Senate spent $528,842 to recoup $520,000 from four embattled lawmakers

By Jordan Press
Friday, November 1, 2013
Pamela Wallin arrives at the Senate on Parliament Hill Thursday. (The Canadian Press/Sean Kilpatrick)

OTTAWA – The Senate spent about $1 for every $1 it found in misspending from four senators.

In all, the Senate spent $528,842 to recoup about $520,000 in expense claims from senators Patrick Brazeau, Pamela Wallin, Mike Duffy and former Liberal senator Mac Harb, all of whom were found to have run afoul of spending rules by a Senate committee.

The majority of the cost was for an audit of Wallin’s travel expenses, which since 2009 totalled more than $500,000.

In all, Wallin’s audit cost $390,058 — more than double the amount spent to review housing claims for Duffy, Harb and Brazeau. The housing audits cost $138,784.
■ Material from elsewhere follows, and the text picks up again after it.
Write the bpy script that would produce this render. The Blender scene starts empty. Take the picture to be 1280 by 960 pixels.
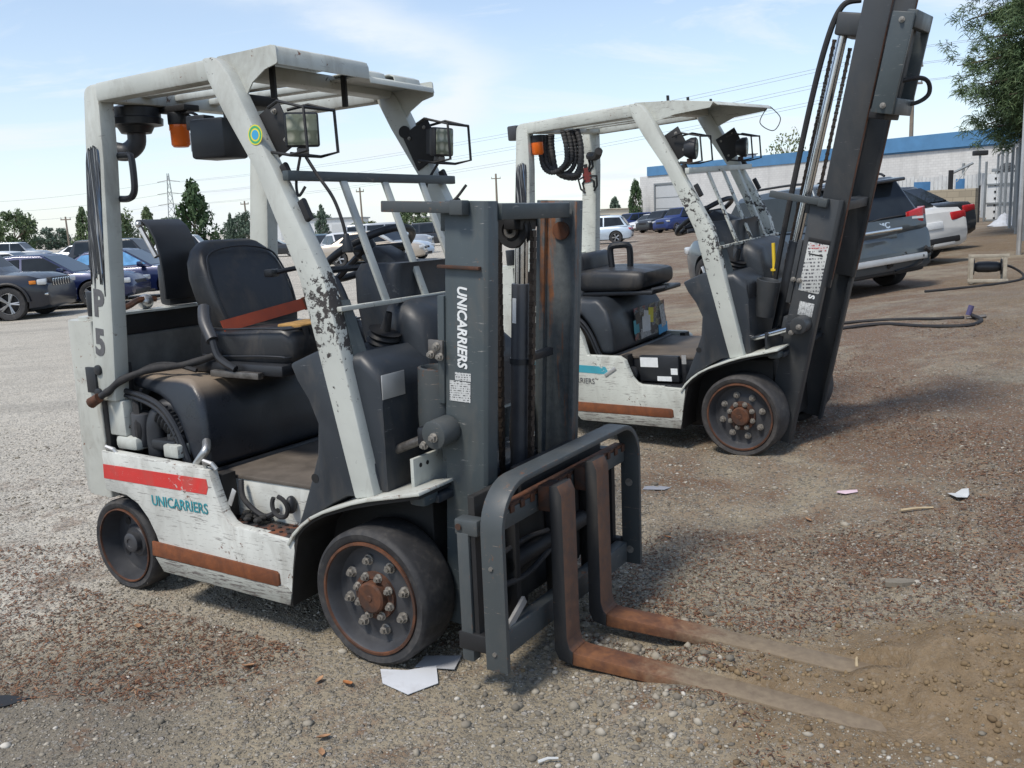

“We know this is a significant cost,” Senator Gerald Comeau, the most recent chairman of the committee that supervised the audit, said in a press release. “However, once the audit was ordered, we had to allow it to be fully concluded in order to get a fair and consistent reading of the issues involved.”

Senator George Furey, one of the committee executives who oversaw work on all four audits, argued the cost had to “be viewed in the context of the larger issue of public accountability and trust.”

Wallin’s review was sweeping, with auditors from outside firm Deloitte probing claims back to the date of her appointment in January 2009 as well alterations to her electronic Senate calendars.

She has repaid about $150,000, including interest, on travel claims she found were improperly submitted to the Senate, or which auditors and the Senate’s internal economy committee found were not part of her duties as a senator. She has vigorously denied any wrongdoing.

Harb repaid about $231,000 in questionable claims before he retired over the summer, a move that allowed him to retain his parliamentary pension.

Duffy had $90,000 of housing claims repaid, a transaction that is the focus of a police investigation amid allegations of a wide cover-up scheme orchestrated within the Prime Minister’s Office. Prime Minister Stephen Harper’s former chief of staff, Nigel Wright, allegedly gave Duffy $90,000 to cover the repayment. The Conservative party paid his legal fees.

Brazeau has denied any wrongdoing and refused to pay the money back. The Senate then decided to claw back his wages to recoup about $49,000 in living expenses.

Duffy, Wallin and Brazeau face the possibility next week of being suspended without pay for a period of up to two years, but under a motion the Senate is to consider, would be allowed to receive health and dental benefits along with life insurance.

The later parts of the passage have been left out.